Nicole Kidman, Jessica Lange's main competition in the outstanding actress in a limited series or TV movie category, turned 50 this year. Meanwhile, Laura Dern — who delivers an excellent supporting performance as love-to-hate Renata (for which she was also nominated) — is 50 years old. These women are just four years younger than Bette Davis's age when she played Baby Jane (Joan Crawford was "allegedly" 58 when she starred in Baby Jane, since her real-life age has never been confirmed). Fifty some years ago, these actresses would be put out to Hollywood pasture, but now, they're enjoying some of their finest work and demand for more (fans want a season two of Big Little Lies so badly that there's a Change.org petition). A notable change from the BLL book to TV series is the reduced role of Jane, the 20-something mother played by Shailene Woodley, which is another demonstration of less of a reliance on youth for the juicier storylines.

The women on Big Little Lies are getting older, but they're still depicted as glamorous (the Monterey money sure does help, of course), turning the psycho-biddy genre on its head.
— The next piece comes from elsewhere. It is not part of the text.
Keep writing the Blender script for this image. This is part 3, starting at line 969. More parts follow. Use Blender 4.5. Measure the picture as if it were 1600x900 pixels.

They're also still depicted as sexual beings. Kidman's character Celeste is married to a much younger man (Alexander Skarsgard), with the age difference between the two being 10 years. This, too, is pretty notable as far as Hollywood onscreen romances go, where 37-year-old Maggie Gyllenhaal is being told she's too old to play the romantic love interest of a 55-year-old.

Big Little Lies and Feud prove to be great companion pieces when it comes to TV viewing and have been rewarded with eight and 10 Emmy nominations, respectively. Feud shows audiences what "used to be" while BLL demonstrates the progress that's brought us to where we are. While there's still a lot of work to do when it comes to ageism and sexism toward women in Hollywood (and society in general), compare the ending beach scenes of Big Little Lies vs. What Ever Happened to Baby Jane? BLL ends with these female enemies coming together despite their previous acrimony, while Baby Jane is less hopeful, with a delirious Jane twirling around while her sister is dying. Never has true sisterhood been captured more on screen than in that final Big Little Lies scene.